### Input
- - - - -
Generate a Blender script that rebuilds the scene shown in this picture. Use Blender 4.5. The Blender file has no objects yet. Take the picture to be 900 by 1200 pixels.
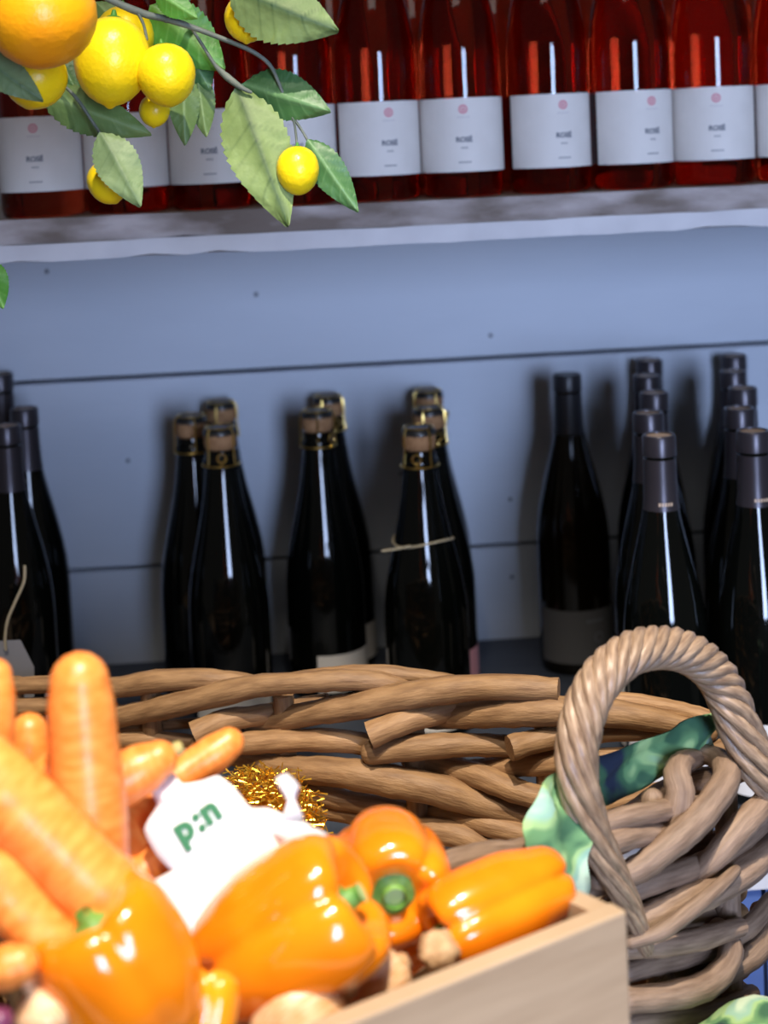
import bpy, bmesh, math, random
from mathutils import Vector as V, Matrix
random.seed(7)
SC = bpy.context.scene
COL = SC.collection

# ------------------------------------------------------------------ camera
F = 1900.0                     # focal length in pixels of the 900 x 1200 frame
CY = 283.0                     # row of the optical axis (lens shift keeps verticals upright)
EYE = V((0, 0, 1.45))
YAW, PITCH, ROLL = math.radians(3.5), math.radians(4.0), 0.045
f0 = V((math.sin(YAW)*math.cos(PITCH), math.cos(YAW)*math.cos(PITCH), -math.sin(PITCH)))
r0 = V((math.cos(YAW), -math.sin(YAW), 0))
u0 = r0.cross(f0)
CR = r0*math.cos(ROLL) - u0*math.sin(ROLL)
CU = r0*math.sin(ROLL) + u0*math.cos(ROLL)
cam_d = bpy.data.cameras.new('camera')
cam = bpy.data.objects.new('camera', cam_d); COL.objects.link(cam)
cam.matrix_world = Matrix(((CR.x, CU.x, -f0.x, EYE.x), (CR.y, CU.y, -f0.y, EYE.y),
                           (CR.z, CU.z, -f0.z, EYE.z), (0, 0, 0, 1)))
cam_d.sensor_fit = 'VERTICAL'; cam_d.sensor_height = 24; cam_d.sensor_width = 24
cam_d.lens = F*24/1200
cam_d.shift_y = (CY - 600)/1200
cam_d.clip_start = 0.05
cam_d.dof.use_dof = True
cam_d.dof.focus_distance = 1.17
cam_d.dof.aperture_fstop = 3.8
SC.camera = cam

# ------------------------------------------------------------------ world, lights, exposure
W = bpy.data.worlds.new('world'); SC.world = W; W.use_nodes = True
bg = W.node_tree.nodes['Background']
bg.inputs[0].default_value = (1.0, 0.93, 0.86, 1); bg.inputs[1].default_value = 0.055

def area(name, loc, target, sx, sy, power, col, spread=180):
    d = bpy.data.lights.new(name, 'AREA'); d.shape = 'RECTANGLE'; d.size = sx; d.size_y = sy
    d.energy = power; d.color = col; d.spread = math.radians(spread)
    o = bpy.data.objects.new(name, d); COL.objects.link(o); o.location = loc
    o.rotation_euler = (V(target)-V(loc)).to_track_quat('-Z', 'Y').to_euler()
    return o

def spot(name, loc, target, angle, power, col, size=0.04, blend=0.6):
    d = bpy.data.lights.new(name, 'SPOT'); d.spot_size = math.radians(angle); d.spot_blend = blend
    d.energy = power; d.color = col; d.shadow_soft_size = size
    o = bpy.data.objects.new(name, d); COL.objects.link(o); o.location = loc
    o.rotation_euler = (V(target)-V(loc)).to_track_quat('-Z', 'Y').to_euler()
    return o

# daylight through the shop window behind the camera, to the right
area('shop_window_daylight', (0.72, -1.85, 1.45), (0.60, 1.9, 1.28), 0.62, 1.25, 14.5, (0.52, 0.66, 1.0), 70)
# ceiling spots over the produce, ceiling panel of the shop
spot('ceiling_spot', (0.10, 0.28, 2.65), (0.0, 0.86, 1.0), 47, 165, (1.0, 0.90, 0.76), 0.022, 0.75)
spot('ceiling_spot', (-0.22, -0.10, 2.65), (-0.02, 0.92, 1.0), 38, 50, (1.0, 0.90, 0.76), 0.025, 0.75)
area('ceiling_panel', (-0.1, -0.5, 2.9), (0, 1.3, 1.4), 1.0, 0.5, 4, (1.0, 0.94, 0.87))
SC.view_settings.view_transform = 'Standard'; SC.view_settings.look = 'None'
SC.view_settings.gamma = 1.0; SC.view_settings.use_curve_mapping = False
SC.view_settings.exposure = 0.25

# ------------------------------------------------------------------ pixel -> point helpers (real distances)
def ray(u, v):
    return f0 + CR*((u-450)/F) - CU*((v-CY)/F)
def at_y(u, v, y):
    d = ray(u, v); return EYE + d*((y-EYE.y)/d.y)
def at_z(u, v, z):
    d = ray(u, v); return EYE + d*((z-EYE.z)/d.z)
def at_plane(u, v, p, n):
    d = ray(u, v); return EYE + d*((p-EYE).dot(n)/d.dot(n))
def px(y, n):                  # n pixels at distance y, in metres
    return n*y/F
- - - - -
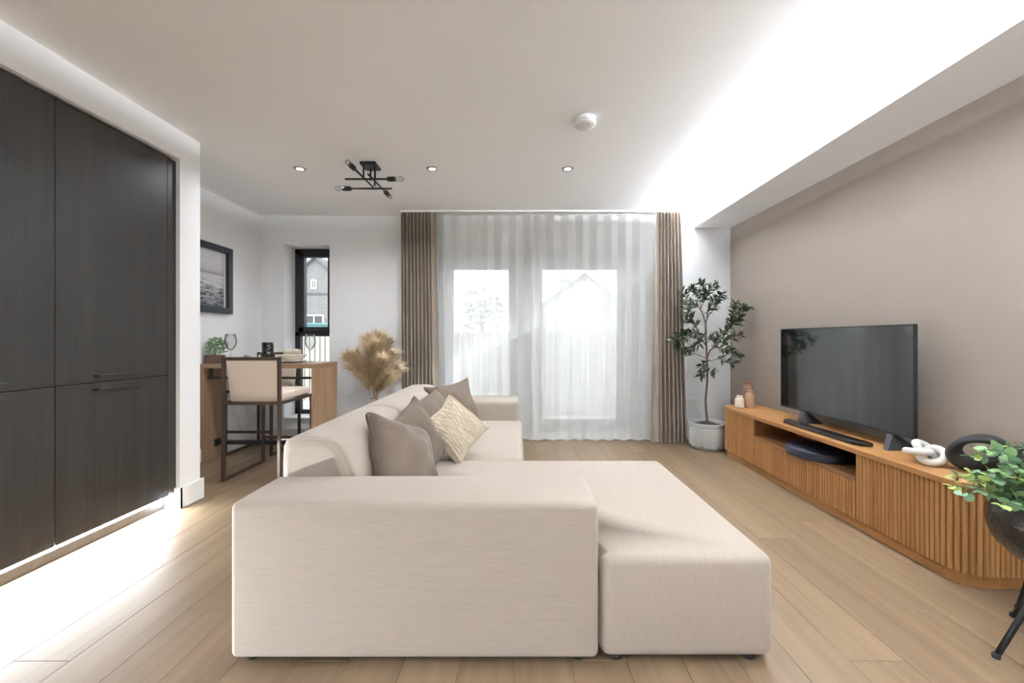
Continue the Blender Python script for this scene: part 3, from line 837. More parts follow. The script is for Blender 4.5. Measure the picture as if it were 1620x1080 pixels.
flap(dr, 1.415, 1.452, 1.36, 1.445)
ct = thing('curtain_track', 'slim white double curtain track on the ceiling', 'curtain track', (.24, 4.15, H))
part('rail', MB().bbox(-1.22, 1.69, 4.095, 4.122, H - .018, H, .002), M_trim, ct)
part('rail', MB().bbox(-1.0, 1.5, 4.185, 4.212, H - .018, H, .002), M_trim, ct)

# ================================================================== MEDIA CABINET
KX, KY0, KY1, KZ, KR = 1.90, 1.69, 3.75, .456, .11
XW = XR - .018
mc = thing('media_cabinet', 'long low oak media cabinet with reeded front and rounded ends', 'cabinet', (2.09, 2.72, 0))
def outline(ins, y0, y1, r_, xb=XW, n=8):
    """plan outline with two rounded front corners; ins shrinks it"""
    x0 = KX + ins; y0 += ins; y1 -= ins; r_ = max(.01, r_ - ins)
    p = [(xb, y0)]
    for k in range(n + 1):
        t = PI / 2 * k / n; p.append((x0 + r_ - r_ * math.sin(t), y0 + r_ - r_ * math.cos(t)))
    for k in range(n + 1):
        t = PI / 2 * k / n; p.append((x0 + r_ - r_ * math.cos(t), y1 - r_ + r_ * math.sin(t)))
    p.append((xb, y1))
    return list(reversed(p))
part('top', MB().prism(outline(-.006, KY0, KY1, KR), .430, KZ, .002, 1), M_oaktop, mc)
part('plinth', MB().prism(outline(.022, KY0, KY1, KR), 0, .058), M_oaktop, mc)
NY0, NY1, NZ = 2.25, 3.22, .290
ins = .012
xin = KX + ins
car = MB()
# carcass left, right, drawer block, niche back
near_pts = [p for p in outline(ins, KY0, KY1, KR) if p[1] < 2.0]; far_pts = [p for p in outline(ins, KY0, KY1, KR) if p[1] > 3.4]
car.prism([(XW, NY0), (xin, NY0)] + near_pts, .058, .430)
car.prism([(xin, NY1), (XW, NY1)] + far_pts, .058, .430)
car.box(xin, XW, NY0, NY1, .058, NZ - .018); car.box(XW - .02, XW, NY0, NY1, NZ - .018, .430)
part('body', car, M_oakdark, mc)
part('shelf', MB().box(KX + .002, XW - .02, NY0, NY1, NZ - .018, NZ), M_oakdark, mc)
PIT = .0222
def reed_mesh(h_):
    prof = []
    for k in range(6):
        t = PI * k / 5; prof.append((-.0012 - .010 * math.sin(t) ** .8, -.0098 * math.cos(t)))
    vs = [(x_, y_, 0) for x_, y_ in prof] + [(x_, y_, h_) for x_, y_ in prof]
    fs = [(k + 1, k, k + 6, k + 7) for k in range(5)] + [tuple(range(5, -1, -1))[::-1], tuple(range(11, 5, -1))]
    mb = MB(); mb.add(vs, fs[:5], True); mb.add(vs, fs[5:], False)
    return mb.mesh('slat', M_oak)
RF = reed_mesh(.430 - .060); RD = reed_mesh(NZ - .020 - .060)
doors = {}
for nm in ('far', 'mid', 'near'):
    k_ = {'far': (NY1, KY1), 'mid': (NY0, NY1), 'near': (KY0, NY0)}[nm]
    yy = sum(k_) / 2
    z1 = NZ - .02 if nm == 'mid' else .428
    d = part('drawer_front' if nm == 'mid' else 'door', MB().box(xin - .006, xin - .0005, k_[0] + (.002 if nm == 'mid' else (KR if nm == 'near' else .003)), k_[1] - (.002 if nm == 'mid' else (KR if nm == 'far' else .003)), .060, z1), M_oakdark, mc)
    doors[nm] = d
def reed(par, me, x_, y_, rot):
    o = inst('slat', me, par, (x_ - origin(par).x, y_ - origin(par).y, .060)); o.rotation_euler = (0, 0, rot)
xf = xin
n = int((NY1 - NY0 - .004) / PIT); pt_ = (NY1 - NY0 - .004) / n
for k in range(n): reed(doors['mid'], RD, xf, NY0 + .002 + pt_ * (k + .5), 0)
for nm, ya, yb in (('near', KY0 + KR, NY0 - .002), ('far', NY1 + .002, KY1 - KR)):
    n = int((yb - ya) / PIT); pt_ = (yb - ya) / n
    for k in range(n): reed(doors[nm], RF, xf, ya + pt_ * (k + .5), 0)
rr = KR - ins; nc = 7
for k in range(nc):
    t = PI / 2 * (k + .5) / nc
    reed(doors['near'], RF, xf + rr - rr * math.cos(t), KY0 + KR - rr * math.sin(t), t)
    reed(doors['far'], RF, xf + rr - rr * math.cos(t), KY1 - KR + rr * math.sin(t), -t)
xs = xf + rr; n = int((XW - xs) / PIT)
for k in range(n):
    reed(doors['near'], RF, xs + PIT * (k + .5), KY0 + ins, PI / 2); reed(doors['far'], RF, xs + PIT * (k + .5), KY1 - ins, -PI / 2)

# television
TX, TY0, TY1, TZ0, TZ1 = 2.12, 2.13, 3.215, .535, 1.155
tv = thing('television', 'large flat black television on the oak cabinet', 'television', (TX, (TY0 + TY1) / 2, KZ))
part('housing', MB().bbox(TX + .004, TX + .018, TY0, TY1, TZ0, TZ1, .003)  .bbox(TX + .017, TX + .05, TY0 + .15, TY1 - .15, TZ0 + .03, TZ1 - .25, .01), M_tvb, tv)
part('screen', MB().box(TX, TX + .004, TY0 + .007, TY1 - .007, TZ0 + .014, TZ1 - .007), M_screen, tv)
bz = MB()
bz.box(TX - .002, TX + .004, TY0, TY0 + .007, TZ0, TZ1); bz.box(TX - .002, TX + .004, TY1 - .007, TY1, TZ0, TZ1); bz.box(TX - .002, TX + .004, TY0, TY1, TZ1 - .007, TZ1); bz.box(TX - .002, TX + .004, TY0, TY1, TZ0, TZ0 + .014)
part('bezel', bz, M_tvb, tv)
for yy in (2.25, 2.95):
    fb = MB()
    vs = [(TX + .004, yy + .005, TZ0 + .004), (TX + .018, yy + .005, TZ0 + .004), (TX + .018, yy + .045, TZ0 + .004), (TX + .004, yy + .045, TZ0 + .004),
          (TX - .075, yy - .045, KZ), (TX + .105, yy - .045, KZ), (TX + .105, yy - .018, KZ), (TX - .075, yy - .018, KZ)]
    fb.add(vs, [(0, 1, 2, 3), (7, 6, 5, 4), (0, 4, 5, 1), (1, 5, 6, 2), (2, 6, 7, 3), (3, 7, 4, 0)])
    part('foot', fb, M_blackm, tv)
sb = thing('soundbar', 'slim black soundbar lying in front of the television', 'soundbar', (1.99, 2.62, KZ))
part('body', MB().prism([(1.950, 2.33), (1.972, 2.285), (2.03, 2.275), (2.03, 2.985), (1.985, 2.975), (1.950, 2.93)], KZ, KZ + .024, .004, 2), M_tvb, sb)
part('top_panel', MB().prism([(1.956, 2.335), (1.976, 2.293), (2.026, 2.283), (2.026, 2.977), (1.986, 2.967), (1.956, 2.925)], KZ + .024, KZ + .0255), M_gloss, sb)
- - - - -
Please list every line of the records that contains "scene".

Generate a Blender script that rebuilds the scene shown in this picture. Use Blender 4.5. The Blender file has no objects yet. Take the picture to be 900 by 1200 pixels.
SC = bpy.context.scene
Continue the Blender Python script for this scene: part 3, from line 837. More parts follow. The script is for Blender 4.5. Measure the picture as if it were 1620x1080 pixels.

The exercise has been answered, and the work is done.